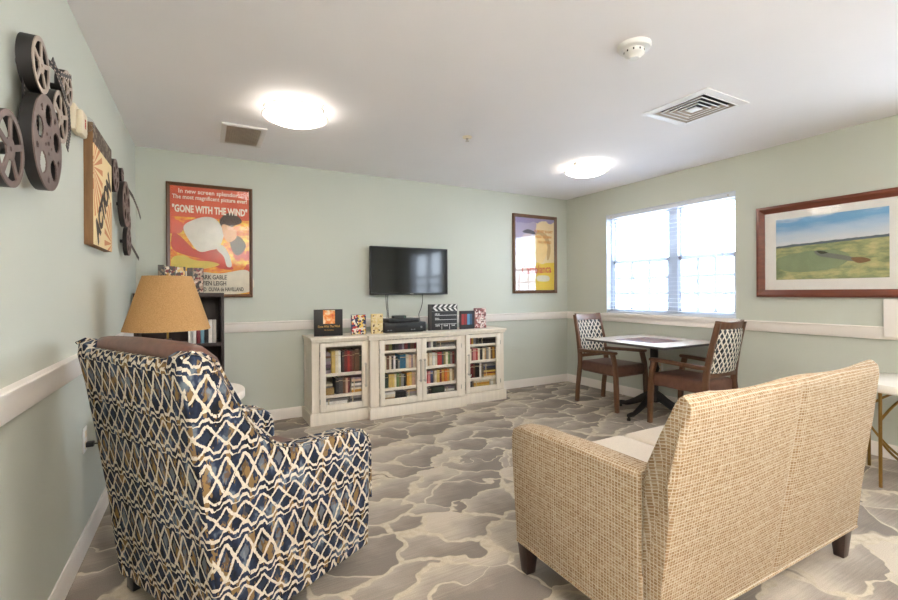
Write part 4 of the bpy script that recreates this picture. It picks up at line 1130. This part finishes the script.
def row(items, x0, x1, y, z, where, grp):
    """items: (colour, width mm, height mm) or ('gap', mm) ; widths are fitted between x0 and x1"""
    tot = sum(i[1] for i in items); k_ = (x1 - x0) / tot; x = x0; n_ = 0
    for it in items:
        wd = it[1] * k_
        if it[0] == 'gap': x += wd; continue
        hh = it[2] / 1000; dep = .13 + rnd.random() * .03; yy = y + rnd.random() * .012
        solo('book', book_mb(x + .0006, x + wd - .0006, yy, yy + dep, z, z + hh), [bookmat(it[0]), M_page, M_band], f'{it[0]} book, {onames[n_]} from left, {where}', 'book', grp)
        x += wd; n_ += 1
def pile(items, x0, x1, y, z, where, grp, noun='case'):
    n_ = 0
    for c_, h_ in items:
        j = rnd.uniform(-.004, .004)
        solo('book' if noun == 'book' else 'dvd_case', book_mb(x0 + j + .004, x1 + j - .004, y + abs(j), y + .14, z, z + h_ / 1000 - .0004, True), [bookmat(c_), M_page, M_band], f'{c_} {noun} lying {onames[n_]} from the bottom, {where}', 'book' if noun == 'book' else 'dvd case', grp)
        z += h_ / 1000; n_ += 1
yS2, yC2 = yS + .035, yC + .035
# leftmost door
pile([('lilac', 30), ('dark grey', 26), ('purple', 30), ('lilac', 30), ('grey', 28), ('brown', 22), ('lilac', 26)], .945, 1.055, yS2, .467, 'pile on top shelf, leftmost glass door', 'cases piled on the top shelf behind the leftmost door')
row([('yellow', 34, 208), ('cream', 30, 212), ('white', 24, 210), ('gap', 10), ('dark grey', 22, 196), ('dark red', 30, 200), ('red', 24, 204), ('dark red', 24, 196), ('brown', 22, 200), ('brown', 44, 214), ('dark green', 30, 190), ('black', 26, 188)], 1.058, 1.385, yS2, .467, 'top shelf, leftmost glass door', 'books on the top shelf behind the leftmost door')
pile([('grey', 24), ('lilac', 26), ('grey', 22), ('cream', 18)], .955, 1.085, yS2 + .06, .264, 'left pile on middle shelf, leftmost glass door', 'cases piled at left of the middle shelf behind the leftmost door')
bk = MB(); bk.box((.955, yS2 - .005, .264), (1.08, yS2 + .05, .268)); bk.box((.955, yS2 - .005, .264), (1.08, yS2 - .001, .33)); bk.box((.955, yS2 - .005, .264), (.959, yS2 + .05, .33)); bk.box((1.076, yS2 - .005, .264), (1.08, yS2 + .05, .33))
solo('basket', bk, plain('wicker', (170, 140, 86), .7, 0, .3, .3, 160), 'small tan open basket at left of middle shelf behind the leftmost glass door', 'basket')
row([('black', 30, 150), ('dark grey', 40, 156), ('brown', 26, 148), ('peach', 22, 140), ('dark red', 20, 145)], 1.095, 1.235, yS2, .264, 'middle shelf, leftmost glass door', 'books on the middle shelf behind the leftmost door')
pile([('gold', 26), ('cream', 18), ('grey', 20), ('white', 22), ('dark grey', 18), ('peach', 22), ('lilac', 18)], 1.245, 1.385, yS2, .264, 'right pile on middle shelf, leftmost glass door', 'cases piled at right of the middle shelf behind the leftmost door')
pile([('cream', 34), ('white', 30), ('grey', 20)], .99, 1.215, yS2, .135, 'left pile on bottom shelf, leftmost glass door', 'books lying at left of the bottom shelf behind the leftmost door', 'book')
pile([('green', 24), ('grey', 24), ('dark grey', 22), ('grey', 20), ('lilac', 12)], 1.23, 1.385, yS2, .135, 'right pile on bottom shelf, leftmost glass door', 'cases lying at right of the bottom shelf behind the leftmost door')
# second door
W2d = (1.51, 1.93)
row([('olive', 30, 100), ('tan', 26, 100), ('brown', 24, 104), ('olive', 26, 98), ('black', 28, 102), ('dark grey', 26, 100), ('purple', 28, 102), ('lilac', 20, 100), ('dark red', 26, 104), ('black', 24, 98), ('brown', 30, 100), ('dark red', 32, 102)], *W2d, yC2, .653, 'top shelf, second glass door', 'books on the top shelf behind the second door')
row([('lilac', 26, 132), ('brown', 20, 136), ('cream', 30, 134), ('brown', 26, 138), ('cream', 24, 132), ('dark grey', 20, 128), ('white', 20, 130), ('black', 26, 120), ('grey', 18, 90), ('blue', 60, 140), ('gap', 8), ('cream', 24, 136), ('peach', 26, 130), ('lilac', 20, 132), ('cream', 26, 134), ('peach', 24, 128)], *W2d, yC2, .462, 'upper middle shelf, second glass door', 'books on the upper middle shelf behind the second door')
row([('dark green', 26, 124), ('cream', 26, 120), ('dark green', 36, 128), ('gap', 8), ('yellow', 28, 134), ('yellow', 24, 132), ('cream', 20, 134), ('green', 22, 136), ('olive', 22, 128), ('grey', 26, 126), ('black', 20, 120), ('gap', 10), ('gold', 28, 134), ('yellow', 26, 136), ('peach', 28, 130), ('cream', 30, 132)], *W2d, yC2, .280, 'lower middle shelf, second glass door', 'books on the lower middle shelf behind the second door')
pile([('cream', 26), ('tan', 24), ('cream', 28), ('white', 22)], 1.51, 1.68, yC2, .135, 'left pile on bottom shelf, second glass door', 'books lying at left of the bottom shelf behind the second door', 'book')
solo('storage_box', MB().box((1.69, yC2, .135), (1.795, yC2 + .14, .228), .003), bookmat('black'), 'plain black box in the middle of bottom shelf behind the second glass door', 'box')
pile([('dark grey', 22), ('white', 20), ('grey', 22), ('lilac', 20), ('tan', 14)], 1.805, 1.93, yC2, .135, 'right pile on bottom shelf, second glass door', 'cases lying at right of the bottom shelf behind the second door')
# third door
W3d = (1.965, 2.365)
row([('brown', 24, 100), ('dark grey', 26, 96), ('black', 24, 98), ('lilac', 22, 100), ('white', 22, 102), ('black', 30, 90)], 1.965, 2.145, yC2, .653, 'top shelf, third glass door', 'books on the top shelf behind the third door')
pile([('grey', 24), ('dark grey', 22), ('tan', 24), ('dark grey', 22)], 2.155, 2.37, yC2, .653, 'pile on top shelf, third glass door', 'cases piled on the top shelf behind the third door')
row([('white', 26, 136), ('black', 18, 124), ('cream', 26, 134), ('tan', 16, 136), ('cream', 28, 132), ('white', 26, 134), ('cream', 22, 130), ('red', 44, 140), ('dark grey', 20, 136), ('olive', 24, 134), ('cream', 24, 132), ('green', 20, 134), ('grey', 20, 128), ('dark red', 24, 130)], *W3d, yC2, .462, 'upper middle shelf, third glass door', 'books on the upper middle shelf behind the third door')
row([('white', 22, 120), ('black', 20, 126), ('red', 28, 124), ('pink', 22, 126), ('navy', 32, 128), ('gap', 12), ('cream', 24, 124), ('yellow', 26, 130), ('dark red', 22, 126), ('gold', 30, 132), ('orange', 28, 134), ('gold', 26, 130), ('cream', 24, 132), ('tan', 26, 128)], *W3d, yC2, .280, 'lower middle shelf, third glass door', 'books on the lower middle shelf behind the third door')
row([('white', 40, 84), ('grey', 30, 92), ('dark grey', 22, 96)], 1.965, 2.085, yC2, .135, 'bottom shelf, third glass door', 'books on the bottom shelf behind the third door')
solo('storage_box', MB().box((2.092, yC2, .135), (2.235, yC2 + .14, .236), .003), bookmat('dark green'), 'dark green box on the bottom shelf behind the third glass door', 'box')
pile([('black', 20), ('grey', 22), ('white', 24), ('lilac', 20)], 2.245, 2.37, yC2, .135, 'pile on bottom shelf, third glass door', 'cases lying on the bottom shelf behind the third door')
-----
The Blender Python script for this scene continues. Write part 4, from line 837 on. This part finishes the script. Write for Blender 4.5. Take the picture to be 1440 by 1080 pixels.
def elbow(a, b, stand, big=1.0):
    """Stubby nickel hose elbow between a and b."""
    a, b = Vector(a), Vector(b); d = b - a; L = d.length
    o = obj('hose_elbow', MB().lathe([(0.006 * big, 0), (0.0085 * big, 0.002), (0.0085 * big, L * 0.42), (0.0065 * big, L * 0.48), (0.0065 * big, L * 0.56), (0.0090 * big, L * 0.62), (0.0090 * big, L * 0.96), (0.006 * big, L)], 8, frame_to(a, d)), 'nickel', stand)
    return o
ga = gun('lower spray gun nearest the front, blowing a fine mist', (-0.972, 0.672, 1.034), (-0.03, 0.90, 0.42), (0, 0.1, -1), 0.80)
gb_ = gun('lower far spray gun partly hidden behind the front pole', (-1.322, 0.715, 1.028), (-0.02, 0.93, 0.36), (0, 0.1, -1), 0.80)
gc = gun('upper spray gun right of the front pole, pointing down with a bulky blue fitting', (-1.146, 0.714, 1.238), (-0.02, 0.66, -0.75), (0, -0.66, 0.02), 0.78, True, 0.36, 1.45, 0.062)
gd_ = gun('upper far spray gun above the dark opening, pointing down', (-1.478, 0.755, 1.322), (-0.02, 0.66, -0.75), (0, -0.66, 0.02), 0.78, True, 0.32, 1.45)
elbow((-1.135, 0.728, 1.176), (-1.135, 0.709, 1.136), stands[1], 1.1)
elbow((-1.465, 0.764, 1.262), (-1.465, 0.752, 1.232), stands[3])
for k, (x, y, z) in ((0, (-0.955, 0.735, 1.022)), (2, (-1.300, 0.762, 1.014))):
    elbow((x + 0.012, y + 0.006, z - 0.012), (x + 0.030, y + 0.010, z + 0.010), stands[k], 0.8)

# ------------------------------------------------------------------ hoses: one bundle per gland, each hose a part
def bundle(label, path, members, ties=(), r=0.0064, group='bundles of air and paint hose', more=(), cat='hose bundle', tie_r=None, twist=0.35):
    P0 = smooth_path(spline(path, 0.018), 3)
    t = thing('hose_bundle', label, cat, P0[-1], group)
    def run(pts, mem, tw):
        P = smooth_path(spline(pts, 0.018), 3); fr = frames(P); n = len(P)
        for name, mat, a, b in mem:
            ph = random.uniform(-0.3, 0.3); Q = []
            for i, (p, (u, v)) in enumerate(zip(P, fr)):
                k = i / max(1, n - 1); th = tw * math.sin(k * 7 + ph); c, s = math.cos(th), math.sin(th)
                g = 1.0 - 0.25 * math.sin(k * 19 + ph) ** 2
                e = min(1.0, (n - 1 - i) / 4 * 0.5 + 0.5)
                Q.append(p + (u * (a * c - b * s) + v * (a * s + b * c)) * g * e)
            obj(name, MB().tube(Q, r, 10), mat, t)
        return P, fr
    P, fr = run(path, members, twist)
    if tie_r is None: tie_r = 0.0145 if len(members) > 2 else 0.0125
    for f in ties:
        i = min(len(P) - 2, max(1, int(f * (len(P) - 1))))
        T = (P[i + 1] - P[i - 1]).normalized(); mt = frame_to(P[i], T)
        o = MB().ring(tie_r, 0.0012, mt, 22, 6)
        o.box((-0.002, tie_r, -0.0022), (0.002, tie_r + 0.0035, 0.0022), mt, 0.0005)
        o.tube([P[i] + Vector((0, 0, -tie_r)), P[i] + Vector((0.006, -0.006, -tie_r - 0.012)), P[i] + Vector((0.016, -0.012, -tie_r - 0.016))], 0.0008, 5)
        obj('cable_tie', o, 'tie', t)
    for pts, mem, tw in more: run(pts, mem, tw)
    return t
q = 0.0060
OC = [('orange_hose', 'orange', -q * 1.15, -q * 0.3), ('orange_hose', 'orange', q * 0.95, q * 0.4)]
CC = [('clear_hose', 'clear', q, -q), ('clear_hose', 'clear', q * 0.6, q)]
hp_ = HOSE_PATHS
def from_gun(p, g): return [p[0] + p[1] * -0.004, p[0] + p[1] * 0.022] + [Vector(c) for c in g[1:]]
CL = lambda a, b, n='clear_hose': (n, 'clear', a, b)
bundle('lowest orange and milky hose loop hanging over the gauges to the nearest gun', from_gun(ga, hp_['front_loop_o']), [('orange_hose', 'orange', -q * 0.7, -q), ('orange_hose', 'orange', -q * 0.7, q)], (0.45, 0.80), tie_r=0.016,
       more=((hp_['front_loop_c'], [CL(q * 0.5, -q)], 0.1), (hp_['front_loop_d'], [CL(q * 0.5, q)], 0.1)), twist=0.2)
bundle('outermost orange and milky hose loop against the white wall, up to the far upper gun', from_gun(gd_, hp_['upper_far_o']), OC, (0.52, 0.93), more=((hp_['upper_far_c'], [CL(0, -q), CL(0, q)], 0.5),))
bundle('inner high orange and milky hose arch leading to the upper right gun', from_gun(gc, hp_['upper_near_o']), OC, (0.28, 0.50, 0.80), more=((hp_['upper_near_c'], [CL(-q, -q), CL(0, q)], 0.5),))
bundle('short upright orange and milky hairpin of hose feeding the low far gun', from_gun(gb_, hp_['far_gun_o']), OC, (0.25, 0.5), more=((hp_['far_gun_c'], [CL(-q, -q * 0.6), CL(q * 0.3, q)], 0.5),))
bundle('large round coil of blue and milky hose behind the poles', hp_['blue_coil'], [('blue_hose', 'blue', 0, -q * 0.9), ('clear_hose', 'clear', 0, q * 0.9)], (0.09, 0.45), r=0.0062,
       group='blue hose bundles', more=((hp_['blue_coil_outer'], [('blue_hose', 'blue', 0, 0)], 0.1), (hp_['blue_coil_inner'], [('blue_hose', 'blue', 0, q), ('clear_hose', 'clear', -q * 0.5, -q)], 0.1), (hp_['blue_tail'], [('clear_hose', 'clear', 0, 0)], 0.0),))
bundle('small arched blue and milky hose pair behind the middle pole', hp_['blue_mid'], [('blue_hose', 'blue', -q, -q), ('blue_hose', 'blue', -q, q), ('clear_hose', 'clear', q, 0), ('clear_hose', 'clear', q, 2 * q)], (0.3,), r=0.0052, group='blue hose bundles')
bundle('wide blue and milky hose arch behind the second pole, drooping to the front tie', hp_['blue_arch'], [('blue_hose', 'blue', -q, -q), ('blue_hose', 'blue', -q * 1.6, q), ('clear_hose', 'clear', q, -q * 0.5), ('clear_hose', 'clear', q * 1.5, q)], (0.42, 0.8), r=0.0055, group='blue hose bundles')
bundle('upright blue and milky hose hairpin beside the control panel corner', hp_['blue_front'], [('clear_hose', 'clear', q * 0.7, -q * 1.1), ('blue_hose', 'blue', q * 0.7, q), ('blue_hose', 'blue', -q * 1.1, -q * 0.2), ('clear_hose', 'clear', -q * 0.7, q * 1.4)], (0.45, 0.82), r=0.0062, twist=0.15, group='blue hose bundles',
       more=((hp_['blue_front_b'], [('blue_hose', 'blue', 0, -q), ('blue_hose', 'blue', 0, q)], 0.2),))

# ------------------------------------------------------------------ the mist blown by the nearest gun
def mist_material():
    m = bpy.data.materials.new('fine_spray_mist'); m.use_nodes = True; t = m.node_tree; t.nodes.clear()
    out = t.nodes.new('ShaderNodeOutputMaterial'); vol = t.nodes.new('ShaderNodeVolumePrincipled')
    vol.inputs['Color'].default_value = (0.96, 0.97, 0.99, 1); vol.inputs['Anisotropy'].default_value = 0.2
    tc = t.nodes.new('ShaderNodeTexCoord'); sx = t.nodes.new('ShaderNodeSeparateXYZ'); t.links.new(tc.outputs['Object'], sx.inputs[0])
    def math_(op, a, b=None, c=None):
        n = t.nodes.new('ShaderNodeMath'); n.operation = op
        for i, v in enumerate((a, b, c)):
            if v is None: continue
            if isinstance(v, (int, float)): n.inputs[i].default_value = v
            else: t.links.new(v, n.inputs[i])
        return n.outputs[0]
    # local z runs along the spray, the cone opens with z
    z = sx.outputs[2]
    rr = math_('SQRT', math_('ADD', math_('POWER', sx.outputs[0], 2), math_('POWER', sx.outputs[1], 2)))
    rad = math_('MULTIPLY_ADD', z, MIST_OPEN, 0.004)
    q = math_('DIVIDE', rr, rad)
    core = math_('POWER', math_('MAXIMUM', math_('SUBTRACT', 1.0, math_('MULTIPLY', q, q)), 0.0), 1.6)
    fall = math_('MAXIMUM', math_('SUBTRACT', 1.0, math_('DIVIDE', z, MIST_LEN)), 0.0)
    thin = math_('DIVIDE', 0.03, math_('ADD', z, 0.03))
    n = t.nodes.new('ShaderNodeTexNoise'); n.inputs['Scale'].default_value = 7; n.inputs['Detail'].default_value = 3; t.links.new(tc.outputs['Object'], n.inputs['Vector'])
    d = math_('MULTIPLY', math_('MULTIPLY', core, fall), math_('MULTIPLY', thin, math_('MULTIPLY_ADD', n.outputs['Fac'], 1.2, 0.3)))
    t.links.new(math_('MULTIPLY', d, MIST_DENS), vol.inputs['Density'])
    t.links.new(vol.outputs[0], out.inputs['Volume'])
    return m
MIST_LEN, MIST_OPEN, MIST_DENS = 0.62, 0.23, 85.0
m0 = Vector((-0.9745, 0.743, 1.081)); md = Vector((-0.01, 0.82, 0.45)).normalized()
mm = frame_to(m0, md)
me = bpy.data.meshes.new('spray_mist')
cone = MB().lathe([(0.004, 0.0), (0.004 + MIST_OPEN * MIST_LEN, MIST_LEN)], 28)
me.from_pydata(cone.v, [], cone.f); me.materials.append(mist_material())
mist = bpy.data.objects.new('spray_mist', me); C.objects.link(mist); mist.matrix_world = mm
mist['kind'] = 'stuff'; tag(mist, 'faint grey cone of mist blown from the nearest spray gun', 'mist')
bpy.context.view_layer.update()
-----
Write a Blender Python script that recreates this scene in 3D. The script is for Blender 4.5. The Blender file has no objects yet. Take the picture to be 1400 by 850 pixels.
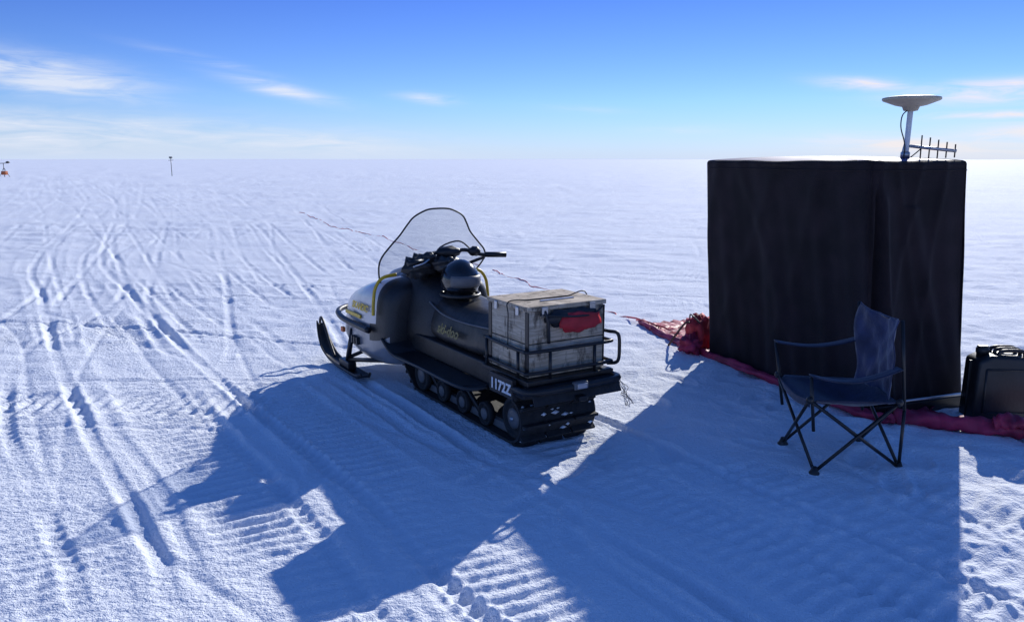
-----
Work to do |
Gather up every line in the data above that contains the word "finishes", copying each one.

Result of the task |
Write part 4 of the bpy script that recreates this picture. It picks up at line 1130. This part finishes the script.
The Blender Python script for this scene continues. Write part 4, from line 837 on. This part finishes the script. Write for Blender 4.5. Take the picture to be 1440 by 1080 pixels.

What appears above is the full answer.